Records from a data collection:
=-=-=

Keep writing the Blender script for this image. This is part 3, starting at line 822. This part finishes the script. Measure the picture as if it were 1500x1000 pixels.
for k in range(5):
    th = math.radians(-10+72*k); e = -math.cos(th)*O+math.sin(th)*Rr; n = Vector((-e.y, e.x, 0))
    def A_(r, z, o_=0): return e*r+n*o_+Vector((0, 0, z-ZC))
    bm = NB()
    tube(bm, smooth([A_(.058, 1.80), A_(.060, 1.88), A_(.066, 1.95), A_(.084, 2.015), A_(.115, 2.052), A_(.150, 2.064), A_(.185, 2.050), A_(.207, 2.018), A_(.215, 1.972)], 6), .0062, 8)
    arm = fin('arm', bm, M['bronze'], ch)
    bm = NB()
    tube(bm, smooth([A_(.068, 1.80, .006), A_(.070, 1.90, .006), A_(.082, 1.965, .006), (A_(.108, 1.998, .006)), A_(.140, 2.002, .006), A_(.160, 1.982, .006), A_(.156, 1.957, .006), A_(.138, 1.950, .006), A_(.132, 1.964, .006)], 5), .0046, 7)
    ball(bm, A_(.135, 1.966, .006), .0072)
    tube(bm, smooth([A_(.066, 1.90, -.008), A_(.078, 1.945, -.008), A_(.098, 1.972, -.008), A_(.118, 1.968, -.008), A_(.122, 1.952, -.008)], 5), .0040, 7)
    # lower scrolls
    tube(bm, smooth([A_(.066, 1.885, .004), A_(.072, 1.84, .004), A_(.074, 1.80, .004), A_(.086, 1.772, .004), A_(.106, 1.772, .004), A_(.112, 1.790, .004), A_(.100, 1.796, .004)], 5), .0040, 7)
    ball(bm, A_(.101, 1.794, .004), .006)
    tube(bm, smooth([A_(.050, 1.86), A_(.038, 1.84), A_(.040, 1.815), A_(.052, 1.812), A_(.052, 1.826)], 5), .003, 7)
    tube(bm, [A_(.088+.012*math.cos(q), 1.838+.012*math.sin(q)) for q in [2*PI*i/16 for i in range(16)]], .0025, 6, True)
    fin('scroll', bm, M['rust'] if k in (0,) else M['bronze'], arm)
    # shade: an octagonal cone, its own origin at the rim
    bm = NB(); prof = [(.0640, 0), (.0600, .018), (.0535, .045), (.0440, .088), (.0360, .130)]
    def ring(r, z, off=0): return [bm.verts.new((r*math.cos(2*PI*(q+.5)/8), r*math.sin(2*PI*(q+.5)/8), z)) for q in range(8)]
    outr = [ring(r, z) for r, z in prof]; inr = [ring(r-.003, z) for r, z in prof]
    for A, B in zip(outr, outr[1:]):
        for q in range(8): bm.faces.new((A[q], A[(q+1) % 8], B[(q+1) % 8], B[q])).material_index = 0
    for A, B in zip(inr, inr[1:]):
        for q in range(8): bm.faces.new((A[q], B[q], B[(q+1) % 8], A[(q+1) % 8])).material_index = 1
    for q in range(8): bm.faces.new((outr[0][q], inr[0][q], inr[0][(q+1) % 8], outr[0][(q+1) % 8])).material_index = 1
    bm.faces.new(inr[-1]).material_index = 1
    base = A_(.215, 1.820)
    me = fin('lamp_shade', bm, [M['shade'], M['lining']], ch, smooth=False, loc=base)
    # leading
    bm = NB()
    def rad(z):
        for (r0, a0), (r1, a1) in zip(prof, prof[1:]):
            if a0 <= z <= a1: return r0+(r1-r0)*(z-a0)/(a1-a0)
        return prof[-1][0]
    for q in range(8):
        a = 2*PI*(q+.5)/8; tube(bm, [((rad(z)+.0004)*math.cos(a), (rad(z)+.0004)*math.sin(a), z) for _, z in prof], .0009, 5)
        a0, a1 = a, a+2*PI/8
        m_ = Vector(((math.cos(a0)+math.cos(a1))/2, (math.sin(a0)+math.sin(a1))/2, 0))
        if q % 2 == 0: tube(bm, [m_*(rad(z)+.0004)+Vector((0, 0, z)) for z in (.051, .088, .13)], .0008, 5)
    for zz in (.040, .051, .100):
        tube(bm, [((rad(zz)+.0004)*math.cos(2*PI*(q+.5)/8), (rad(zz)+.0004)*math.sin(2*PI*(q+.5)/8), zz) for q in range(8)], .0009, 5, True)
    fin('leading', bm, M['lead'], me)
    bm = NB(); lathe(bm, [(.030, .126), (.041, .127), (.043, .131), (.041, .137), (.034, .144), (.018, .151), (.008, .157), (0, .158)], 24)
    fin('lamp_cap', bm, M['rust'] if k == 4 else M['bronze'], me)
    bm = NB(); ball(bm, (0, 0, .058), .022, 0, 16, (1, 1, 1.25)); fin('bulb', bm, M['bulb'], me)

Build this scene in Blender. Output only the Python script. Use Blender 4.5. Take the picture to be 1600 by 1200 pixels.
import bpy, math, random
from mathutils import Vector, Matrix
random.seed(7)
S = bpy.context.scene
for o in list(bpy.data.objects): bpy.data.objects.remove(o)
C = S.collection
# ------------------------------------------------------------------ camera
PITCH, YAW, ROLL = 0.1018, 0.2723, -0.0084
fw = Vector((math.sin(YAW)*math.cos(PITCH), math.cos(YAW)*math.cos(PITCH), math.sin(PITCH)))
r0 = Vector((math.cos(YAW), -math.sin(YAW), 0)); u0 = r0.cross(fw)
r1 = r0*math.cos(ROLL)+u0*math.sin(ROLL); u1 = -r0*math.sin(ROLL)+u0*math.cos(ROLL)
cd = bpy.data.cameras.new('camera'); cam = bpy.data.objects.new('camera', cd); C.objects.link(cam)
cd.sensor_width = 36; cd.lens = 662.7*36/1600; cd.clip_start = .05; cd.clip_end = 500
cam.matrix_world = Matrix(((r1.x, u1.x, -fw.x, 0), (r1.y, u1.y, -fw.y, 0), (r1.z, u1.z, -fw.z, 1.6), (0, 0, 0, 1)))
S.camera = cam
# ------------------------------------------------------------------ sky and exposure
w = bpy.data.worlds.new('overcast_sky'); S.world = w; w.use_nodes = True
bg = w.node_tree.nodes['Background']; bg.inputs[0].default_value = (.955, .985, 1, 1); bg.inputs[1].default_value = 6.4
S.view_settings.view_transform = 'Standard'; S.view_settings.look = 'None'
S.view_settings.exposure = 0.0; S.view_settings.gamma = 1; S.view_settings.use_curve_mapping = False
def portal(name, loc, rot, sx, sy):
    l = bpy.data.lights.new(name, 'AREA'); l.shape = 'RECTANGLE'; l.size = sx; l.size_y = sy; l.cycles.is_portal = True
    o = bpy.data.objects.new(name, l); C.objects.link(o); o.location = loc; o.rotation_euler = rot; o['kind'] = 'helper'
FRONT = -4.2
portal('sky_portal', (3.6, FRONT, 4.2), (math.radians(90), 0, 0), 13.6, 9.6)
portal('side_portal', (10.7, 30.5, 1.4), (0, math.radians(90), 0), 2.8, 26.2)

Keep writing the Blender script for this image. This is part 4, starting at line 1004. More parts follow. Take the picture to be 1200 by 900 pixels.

=-=-=

GIVEN INSTRUCTION:
Copy each entry exactly, with nothing added or dropped.

WRITTEN SOLUTION:
Keep writing the Blender script for this image. This is part 3, starting at line 822. This part finishes the script. Measure the picture as if it were 1500x1000 pixels.
for k in range(5):
    th = math.radians(-10+72*k); e = -math.cos(th)*O+math.sin(th)*Rr; n = Vector((-e.y, e.x, 0))
    def A_(r, z, o_=0): return e*r+n*o_+Vector((0, 0, z-ZC))
    bm = NB()
    tube(bm, smooth([A_(.058, 1.80), A_(.060, 1.88), A_(.066, 1.95), A_(.084, 2.015), A_(.115, 2.052), A_(.150, 2.064), A_(.185, 2.050), A_(.207, 2.018), A_(.215, 1.972)], 6), .0062, 8)
    arm = fin('arm', bm, M['bronze'], ch)
    bm = NB()
    tube(bm, smooth([A_(.068, 1.80, .006), A_(.070, 1.90, .006), A_(.082, 1.965, .006), (A_(.108, 1.998, .006)), A_(.140, 2.002, .006), A_(.160, 1.982, .006), A_(.156, 1.957, .006), A_(.138, 1.950, .006), A_(.132, 1.964, .006)], 5), .0046, 7)
    ball(bm, A_(.135, 1.966, .006), .0072)
    tube(bm, smooth([A_(.066, 1.90, -.008), A_(.078, 1.945, -.008), A_(.098, 1.972, -.008), A_(.118, 1.968, -.008), A_(.122, 1.952, -.008)], 5), .0040, 7)
    # lower scrolls
    tube(bm, smooth([A_(.066, 1.885, .004), A_(.072, 1.84, .004), A_(.074, 1.80, .004), A_(.086, 1.772, .004), A_(.106, 1.772, .004), A_(.112, 1.790, .004), A_(.100, 1.796, .004)], 5), .0040, 7)
    ball(bm, A_(.101, 1.794, .004), .006)
    tube(bm, smooth([A_(.050, 1.86), A_(.038, 1.84), A_(.040, 1.815), A_(.052, 1.812), A_(.052, 1.826)], 5), .003, 7)
    tube(bm, [A_(.088+.012*math.cos(q), 1.838+.012*math.sin(q)) for q in [2*PI*i/16 for i in range(16)]], .0025, 6, True)
    fin('scroll', bm, M['rust'] if k in (0,) else M['bronze'], arm)
    # shade: an octagonal cone, its own origin at the rim
    bm = NB(); prof = [(.0640, 0), (.0600, .018), (.0535, .045), (.0440, .088), (.0360, .130)]
    def ring(r, z, off=0): return [bm.verts.new((r*math.cos(2*PI*(q+.5)/8), r*math.sin(2*PI*(q+.5)/8), z)) for q in range(8)]
    outr = [ring(r, z) for r, z in prof]; inr = [ring(r-.003, z) for r, z in prof]
    for A, B in zip(outr, outr[1:]):
        for q in range(8): bm.faces.new((A[q], A[(q+1) % 8], B[(q+1) % 8], B[q])).material_index = 0
    for A, B in zip(inr, inr[1:]):
        for q in range(8): bm.faces.new((A[q], B[q], B[(q+1) % 8], A[(q+1) % 8])).material_index = 1
    for q in range(8): bm.faces.new((outr[0][q], inr[0][q], inr[0][(q+1) % 8], outr[0][(q+1) % 8])).material_index = 1
    bm.faces.new(inr[-1]).material_index = 1
    base = A_(.215, 1.820)
    me = fin('lamp_shade', bm, [M['shade'], M['lining']], ch, smooth=False, loc=base)
    # leading
    bm = NB()
    def rad(z):
        for (r0, a0), (r1, a1) in zip(prof, prof[1:]):
            if a0 <= z <= a1: return r0+(r1-r0)*(z-a0)/(a1-a0)
        return prof[-1][0]
    for q in range(8):
        a = 2*PI*(q+.5)/8; tube(bm, [((rad(z)+.0004)*math.cos(a), (rad(z)+.0004)*math.sin(a), z) for _, z in prof], .0009, 5)
        a0, a1 = a, a+2*PI/8
        m_ = Vector(((math.cos(a0)+math.cos(a1))/2, (math.sin(a0)+math.sin(a1))/2, 0))
        if q % 2 == 0: tube(bm, [m_*(rad(z)+.0004)+Vector((0, 0, z)) for z in (.051, .088, .13)], .0008, 5)
    for zz in (.040, .051, .100):
        tube(bm, [((rad(zz)+.0004)*math.cos(2*PI*(q+.5)/8), (rad(zz)+.0004)*math.sin(2*PI*(q+.5)/8), zz) for q in range(8)], .0009, 5, True)
    fin('leading', bm, M['lead'], me)
    bm = NB(); lathe(bm, [(.030, .126), (.041, .127), (.043, .131), (.041, .137), (.034, .144), (.018, .151), (.008, .157), (0, .158)], 24)
    fin('lamp_cap', bm, M['rust'] if k == 4 else M['bronze'], me)
    bm = NB(); ball(bm, (0, 0, .058), .022, 0, 16, (1, 1, 1.25)); fin('bulb', bm, M['bulb'], me)

Build this scene in Blender. Output only the Python script. Use Blender 4.5. Take the picture to be 1600 by 1200 pixels.
import bpy, math, random
from mathutils import Vector, Matrix
random.seed(7)
S = bpy.context.scene
for o in list(bpy.data.objects): bpy.data.objects.remove(o)
C = S.collection
# ------------------------------------------------------------------ camera
PITCH, YAW, ROLL = 0.1018, 0.2723, -0.0084
fw = Vector((math.sin(YAW)*math.cos(PITCH), math.cos(YAW)*math.cos(PITCH), math.sin(PITCH)))
r0 = Vector((math.cos(YAW), -math.sin(YAW), 0)); u0 = r0.cross(fw)
r1 = r0*math.cos(ROLL)+u0*math.sin(ROLL); u1 = -r0*math.sin(ROLL)+u0*math.cos(ROLL)
cd = bpy.data.cameras.new('camera'); cam = bpy.data.objects.new('camera', cd); C.objects.link(cam)
cd.sensor_width = 36; cd.lens = 662.7*36/1600; cd.clip_start = .05; cd.clip_end = 500
cam.matrix_world = Matrix(((r1.x, u1.x, -fw.x, 0), (r1.y, u1.y, -fw.y, 0), (r1.z, u1.z, -fw.z, 1.6), (0, 0, 0, 1)))
S.camera = cam
# ------------------------------------------------------------------ sky and exposure
w = bpy.data.worlds.new('overcast_sky'); S.world = w; w.use_nodes = True
bg = w.node_tree.nodes['Background']; bg.inputs[0].default_value = (.955, .985, 1, 1); bg.inputs[1].default_value = 6.4
S.view_settings.view_transform = 'Standard'; S.view_settings.look = 'None'
S.view_settings.exposure = 0.0; S.view_settings.gamma = 1; S.view_settings.use_curve_mapping = False
def portal(name, loc, rot, sx, sy):
    l = bpy.data.lights.new(name, 'AREA'); l.shape = 'RECTANGLE'; l.size = sx; l.size_y = sy; l.cycles.is_portal = True
    o = bpy.data.objects.new(name, l); C.objects.link(o); o.location = loc; o.rotation_euler = rot; o['kind'] = 'helper'
FRONT = -4.2
portal('sky_portal', (3.6, FRONT, 4.2), (math.radians(90), 0, 0), 13.6, 9.6)
portal('side_portal', (10.7, 30.5, 1.4), (0, math.radians(90), 0), 2.8, 26.2)

Keep writing the Blender script for this image. This is part 4, starting at line 1004. More parts follow. Take the picture to be 1200 by 900 pixels.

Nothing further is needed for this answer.